WHAT IS EXPECTED: Reproduce nothing but the lines from the one with "Build this scene" through the one with "wn.links.new(bg.outputs[0], wo.inputs[0])", exactly and with both ends. Omit pictures.

(Rows from a 3D scene dataset)
=======
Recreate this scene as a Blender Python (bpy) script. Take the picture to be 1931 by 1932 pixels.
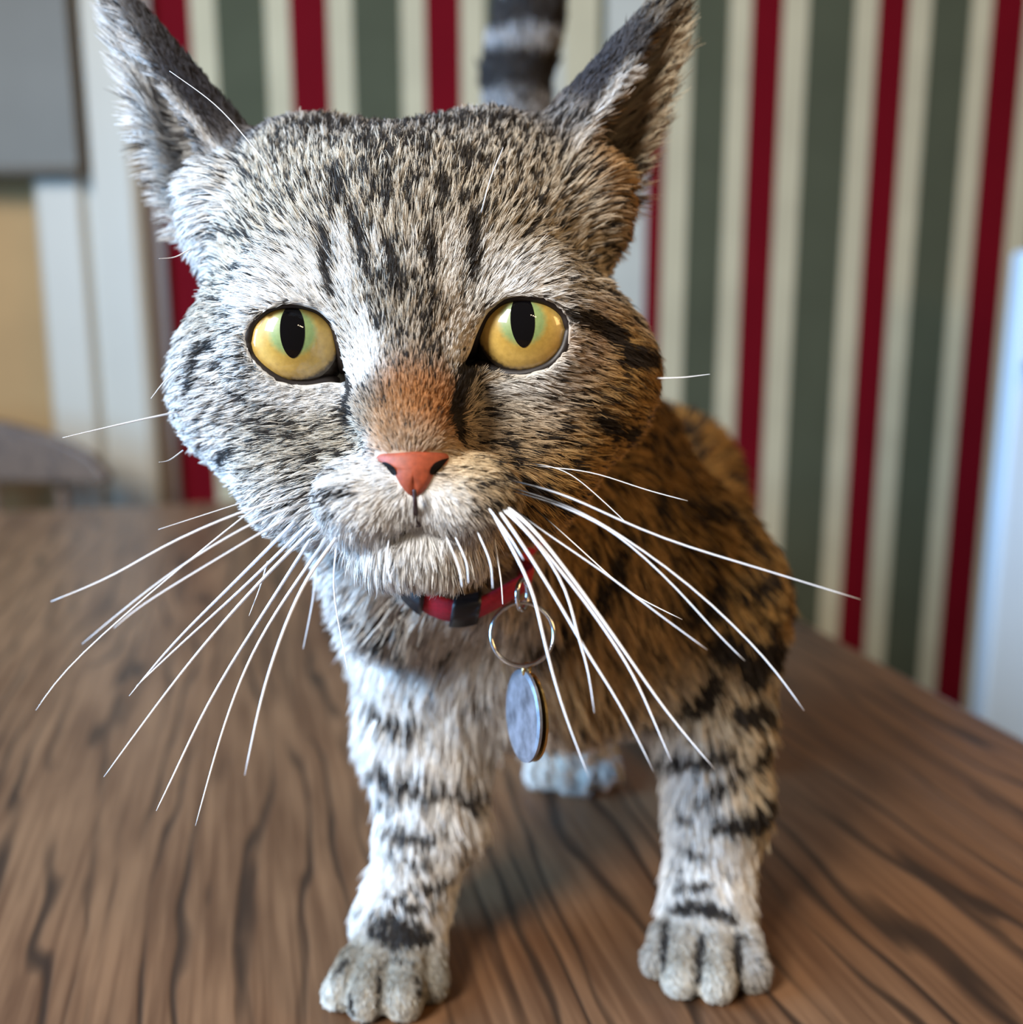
import bpy, math, random
import numpy as np
from mathutils import Vector
from mathutils.bvhtree import BVHTree

random.seed(7)
RNG = np.random.default_rng(11)
for o in list(bpy.data.objects):
    bpy.data.objects.remove(o, do_unlink=True)
SC = bpy.context.scene
COL = SC.collection

# ------------------------------------------------------------------ camera
F_PX, CX, CY = 1900.0, 965.5, 966.0
CAM_H, PITCH = 0.188, math.radians(11.0)
SP, CP = math.sin(PITCH), math.cos(PITCH)
CAM = np.array([0.0, 0.0, CAM_H])
AX_R = np.array([1.0, 0.0, 0.0]); AX_F = np.array([0.0, CP, -SP]); AX_U = np.array([0.0, SP, CP])

def P(x, y, z):
    """a point of the place, given by where the photograph shows it and its distance along the view"""
    return CAM + z * (AX_F + (x - CX) / F_PX * AX_R - (y - CY) / F_PX * AX_U)

def ray(x, y):
    d = AX_F + (x - CX) / F_PX * AX_R - (y - CY) / F_PX * AX_U
    return d / np.linalg.norm(d)

def on_plane_y(x, y, Y):
    d = ray(x, y); return CAM + d * (Y / d[1])

def on_plane_z(x, y, Z=0.0):
    d = ray(x, y); return CAM + d * ((Z - CAM_H) / d[2])

cam_d = bpy.data.cameras.new('camera'); cam = bpy.data.objects.new('camera', cam_d); COL.objects.link(cam)
cam.location = CAM; cam.rotation_euler = (math.pi / 2 - PITCH, 0, 0)
cam_d.sensor_fit = 'HORIZONTAL'; cam_d.sensor_width = 36.0; cam_d.lens = F_PX / 1931.0 * 36.0
cam_d.clip_start = 0.005; cam_d.clip_end = 50
cam_d.dof.use_dof = True; cam_d.dof.focus_distance = 0.214; cam_d.dof.aperture_fstop = 8.0
SC.camera = cam
SC.view_settings.view_transform = 'Standard'; SC.view_settings.look = 'None'
SC.view_settings.gamma = 1.0; SC.view_settings.use_curve_mapping = False
SC.view_settings.exposure = 0.0
SC.cycles.max_bounces = 6; SC.cycles.diffuse_bounces = 3; SC.cycles.glossy_bounces = 3

# ------------------------------------------------------------------ world and light
W = bpy.data.worlds.new('room_light'); SC.world = W; W.use_nodes = True
W.node_tree.nodes['Background'].inputs[0].default_value = (1.0, 0.80, 0.60, 1)
W.node_tree.nodes['Background'].inputs[1].default_value = 0.13

def area_light(name, loc, target, sx, sy, power, col):
    l = bpy.data.lights.new(name, 'AREA'); l.shape = 'RECTANGLE'; l.size = sx; l.size_y = sy
    l.energy = power; l.color = col
    o = bpy.data.objects.new(name, l); COL.objects.link(o); o.location = loc
    o.rotation_euler = (Vector(target) - Vector(loc)).to_track_quat('-Z', 'Y').to_euler()
    return o
# daylight from the tall window in front of the cat, to the left behind the camera, and a second one to the left
area_light('window_daylight', (-0.92, -0.70, 1.12), (0, 0.25, 0.15), 0.50, 0.75, 54.0, (0.99, 0.97, 0.94))
area_light('side_window_daylight', (-0.95, 0.22, 0.42), (0, 0.28, 0.12), 0.6, 0.8, 36.0, (0.24, 0.56, 1.0))
area_light('ceiling_daylight', (0.1, 0.5, 2.1), (0.1, 0.6, 0.0), 1.6, 1.0, 4.5, (1.0, 0.90, 0.76))
area_light('warm_wall_lamp', (0.95, 0.10, 0.55), (0.05, 0.30, 0.14), 0.25, 0.25, 3.6, (1.0, 0.58, 0.22))

for k, (lx, ly, lz) in enumerate(((0.50, -1.1, 1.28), (0.62, -1.1, 1.25), (0.70, -1.1, 1.22), (0.78, -1.1, 1.20))):
    l = bpy.data.lights.new('ceiling_spot', 'POINT'); l.energy = 2.2; l.color = (1.0, 0.78, 0.50); l.shadow_soft_size = 0.024
    o = bpy.data.objects.new('ceiling_spot', l); COL.objects.link(o); o.location = (lx, ly, lz)

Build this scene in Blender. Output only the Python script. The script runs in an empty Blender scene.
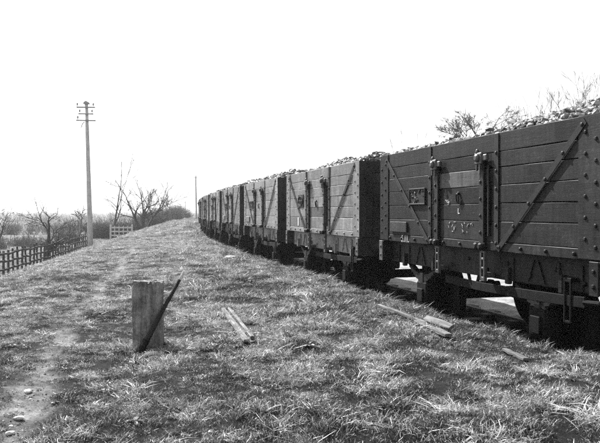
import bpy, math, random
import numpy as np
from mathutils import Vector, Matrix

# ------------------------------------------------------------------ camera, sky, sun, exposure
SC = bpy.context.scene
COL = SC.collection
EYE = 1.62                                   # metres above rail level
cam_d = bpy.data.cameras.new('camera')
cam_d.sensor_width = 36.0
cam_d.lens = 42.9
cam_d.clip_start = 0.05
cam_d.clip_end = 6000
cam = bpy.data.objects.new('camera', cam_d)
cam.location = (0, 0, EYE)
cam.rotation_euler = (math.radians(90 - 0.76), 0, 0)
COL.objects.link(cam)
SC.camera = cam

SUN_EL, SUN_AZ = 44.0, -33.0                 # azimuth measured from the view axis, minus = left
world = bpy.data.worlds.new('World')
SC.world = world
world.use_nodes = True
wn = world.node_tree
wn.nodes.clear()
sky = wn.nodes.new('ShaderNodeTexSky')
sky.sky_type = 'NISHITA'
sky.sun_disc = False
sky.sun_elevation = math.radians(SUN_EL)
sky.sun_rotation = math.radians(SUN_AZ)
sky.dust_density = 1.0
sky.air_density = 2.0
sky.ozone_density = 0.0
bw = wn.nodes.new('ShaderNodeRGBToBW')       # black-and-white photograph
bg = wn.nodes.new('ShaderNodeBackground')
bg.inputs['Strength'].default_value = 0.085
wo = wn.nodes.new('ShaderNodeOutputWorld')
wn.links.new(sky.outputs[0], bw.inputs[0])
wn.links.new(bw.outputs[0], bg.inputs['Color'])
wn.links.new(bg.outputs[0], wo.inputs[0])

sun_d = bpy.data.lights.new('sun', 'SUN')
sun_d.energy = 5.0
sun_d.angle = math.radians(0.53)
sun_d.color = (1, 1, 1)
sun = bpy.data.objects.new('sun', sun_d)
az, el = math.radians(SUN_AZ), math.radians(SUN_EL)
to_sun = Vector((math.sin(az) * math.cos(el), math.cos(az) * math.cos(el), math.sin(el)))
sun.rotation_euler = to_sun.to_track_quat('Z', 'Y').to_euler()
sun.location = (-20, 20, 30)
COL.objects.link(sun)

SC.view_settings.view_transform = 'Standard'
SC.view_settings.look = 'None'
SC.view_settings.gamma = 1.0
SC.view_settings.exposure = 1.15
SC.view_settings.use_curve_mapping = False
SC.render.engine = 'CYCLES'
SC.cycles.use_denoising = False
SC.cycles.max_bounces = 4
SC.cycles.diffuse_bounces = 3
SC.cycles.volume_bounces = 0
SC.cycles.sample_clamp_indirect = 4.0
SC.cycles.use_adaptive_sampling = True
SC.cycles.adaptive_threshold = 0.02

RNG = random.Random(7)
NP = np.random.default_rng(11)


# ------------------------------------------------------------------ materials (all neutral grey)
def new_mat(name):
    m = bpy.data.materials.new(name)
    m.use_nodes = True
    nt = m.node_tree
    nt.nodes.clear()
    out = nt.nodes.new('ShaderNodeOutputMaterial')
    b = nt.nodes.new('ShaderNodeBsdfPrincipled')
    nt.links.new(b.outputs[0], out.inputs[0])
    return m, nt, b, out


def N(nt, t, **kw):
    n = nt.nodes.new('ShaderNode' + t)
    for k, v in kw.items():
        if k.startswith('i_'):
            key = k[2:]
            key = int(key) if key.isdigit() else key
            n.inputs[key].default_value = v
        else:
            setattr(n, k, v)
    return n


def g(v):
    return (v, v, v, 1)


def ramp(nt, src, stops):
    r = N(nt, 'ValToRGB')
    e = r.color_ramp.elements
    while len(e) < len(stops):
        e.new(0.5)
    for i, (p, v) in enumerate(stops):
        e[i].position = p
        e[i].color = g(v)
    nt.links.new(src, r.inputs[0])
    return r.outputs[0]


def noise(nt, vec, scale, detail=4, rough=0.6):
    n = N(nt, 'TexNoise')
    n.inputs['Scale'].default_value = scale
    n.inputs['Detail'].default_value = detail
    n.inputs['Roughness'].default_value = rough
    nt.links.new(vec, n.inputs['Vector'])
    return n.outputs['Fac']


def math_n(nt, op, a, b):
    n = N(nt, 'Math', operation=op)
    for i, v in enumerate((a, b)):
        if isinstance(v, (int, float)):
            n.inputs[i].default_value = v
        else:
            nt.links.new(v, n.inputs[i])
    return n.outputs[0]


def mapped(nt, scale, coord='Object', offs_random=True):
    tc = N(nt, 'TexCoord')
    mp = N(nt, 'Mapping')
    mp.inputs['Scale'].default_value = scale
    nt.links.new(tc.outputs[coord], mp.inputs['Vector'])
    if offs_random:
        oi = N(nt, 'ObjectInfo')
        k = math_n(nt, 'MULTIPLY', oi.outputs['Random'], 37.0)
        cx = N(nt, 'CombineXYZ')
        for i in range(3):
            nt.links.new(k, cx.inputs[i])
        nt.links.new(cx.outputs[0], mp.inputs['Location'])
    return mp.outputs[0]


def bump(nt, b, h, strength=0.3, dist=0.01):
    n = N(nt, 'Bump')
    n.inputs['Strength'].default_value = strength
    n.inputs['Distance'].default_value = dist
    nt.links.new(h, n.inputs['Height'])
    nt.links.new(n.outputs[0], b.inputs['Normal'])


def painted_wood(name, lo, hi, rough=0.5, spread=0.5, spec=0.5):
    """old paint on boards: streaks along the grain, run-down dirt, rubbed and chipped patches, each board a little different"""
    m, nt, b, out = new_mat(name)
    n1 = noise(nt, mapped(nt, (1.2, 6, 14)), 2.2, 6, 0.65)          # grain
    v2 = mapped(nt, (1, 1, 1))
    n2 = noise(nt, v2, 1.7, 6, 0.65)                                # blotches
    n3 = noise(nt, mapped(nt, (3, 10, 40)), 3, 4, 0.7)              # fine splits
    n4 = noise(nt, mapped(nt, (9, 9, 0.9), 'Object'), 1.6, 4, 0.6)  # dirt that ran down
    n5 = noise(nt, v2, 30, 3, 0.6)                                  # chips
    oi = N(nt, 'ObjectInfo')
    mixv = math_n(nt, 'ADD', math_n(nt, 'MULTIPLY', n1, 0.18), math_n(nt, 'ADD', math_n(nt, 'MULTIPLY', n2, 0.50), math_n(nt, 'MULTIPLY', n4, 0.32)))
    c = ramp(nt, mixv, [(0.40, lo * 0.55), (0.48, (lo + hi) / 2), (0.55, hi), (0.63, hi * 1.8)])
    k = math_n(nt, 'ADD', math_n(nt, 'MULTIPLY', oi.outputs['Random'], spread), 1 - spread / 2)
    mx = N(nt, 'Mix', data_type='RGBA', blend_type='MULTIPLY')
    mx.inputs['Factor'].default_value = 1
    nt.links.new(c, mx.inputs[6])
    nt.links.new(k, mx.inputs[7])
    fl = ramp(nt, n3, [(0.62, 0.0), (0.72, 1.0)])
    ch = math_n(nt, 'MULTIPLY', ramp(nt, n5, [(0.60, 0.0), (0.64, 1.0)]), ramp(nt, n2, [(0.46, 0.0), (0.56, 1.0)]))
    mx2 = N(nt, 'Mix', data_type='RGBA')
    mx2.inputs[7].default_value = g(hi * 2.6 + 0.02)
    nt.links.new(math_n(nt, 'MULTIPLY', math_n(nt, 'MAXIMUM', fl, ch), 0.5), mx2.inputs['Factor'])
    nt.links.new(mx.outputs[2], mx2.inputs[6])
    nt.links.new(mx2.outputs[2], b.inputs['Base Color'])
    b.inputs['Specular IOR Level'].default_value = spec
    nt.links.new(ramp(nt, n2, [(0.35, rough - 0.12), (0.65, rough + 0.2)]), b.inputs['Roughness'])
    bump(nt, b, math_n(nt, 'ADD', n3, n1), 0.3, 0.006)
    return m


def plain(name, lo, hi, rough=0.6, scale=8, metallic=0.0, bstr=0.3, bdist=0.006):
    m, nt, b, out = new_mat(name)
    v = mapped(nt, (1, 1, 1))
    n1 = noise(nt, v, scale, 6, 0.65)
    nt.links.new(ramp(nt, n1, [(0.32, lo), (0.68, hi)]), b.inputs['Base Color'])
    b.inputs['Roughness'].default_value = rough
    b.inputs['Metallic'].default_value = metallic
    if bstr:
        bump(nt, b, n1, bstr, bdist)
    return m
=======
EXERCISE SOLUTION:
Build this scene in Blender. Output only the Python script. The script runs in an empty Blender scene.
import bpy, math, random
import numpy as np
from mathutils import Vector, Matrix

# ------------------------------------------------------------------ camera, sky, sun, exposure
SC = bpy.context.scene
COL = SC.collection
EYE = 1.62                                   # metres above rail level
cam_d = bpy.data.cameras.new('camera')
cam_d.sensor_width = 36.0
cam_d.lens = 42.9
cam_d.clip_start = 0.05
cam_d.clip_end = 6000
cam = bpy.data.objects.new('camera', cam_d)
cam.location = (0, 0, EYE)
cam.rotation_euler = (math.radians(90 - 0.76), 0, 0)
COL.objects.link(cam)
SC.camera = cam

SUN_EL, SUN_AZ = 44.0, -33.0                 # azimuth measured from the view axis, minus = left
world = bpy.data.worlds.new('World')
SC.world = world
world.use_nodes = True
wn = world.node_tree
wn.nodes.clear()
sky = wn.nodes.new('ShaderNodeTexSky')
sky.sky_type = 'NISHITA'
sky.sun_disc = False
sky.sun_elevation = math.radians(SUN_EL)
sky.sun_rotation = math.radians(SUN_AZ)
sky.dust_density = 1.0
sky.air_density = 2.0
sky.ozone_density = 0.0
bw = wn.nodes.new('ShaderNodeRGBToBW')       # black-and-white photograph
bg = wn.nodes.new('ShaderNodeBackground')
bg.inputs['Strength'].default_value = 0.085
wo = wn.nodes.new('ShaderNodeOutputWorld')
wn.links.new(sky.outputs[0], bw.inputs[0])
wn.links.new(bw.outputs[0], bg.inputs['Color'])
wn.links.new(bg.outputs[0], wo.inputs[0])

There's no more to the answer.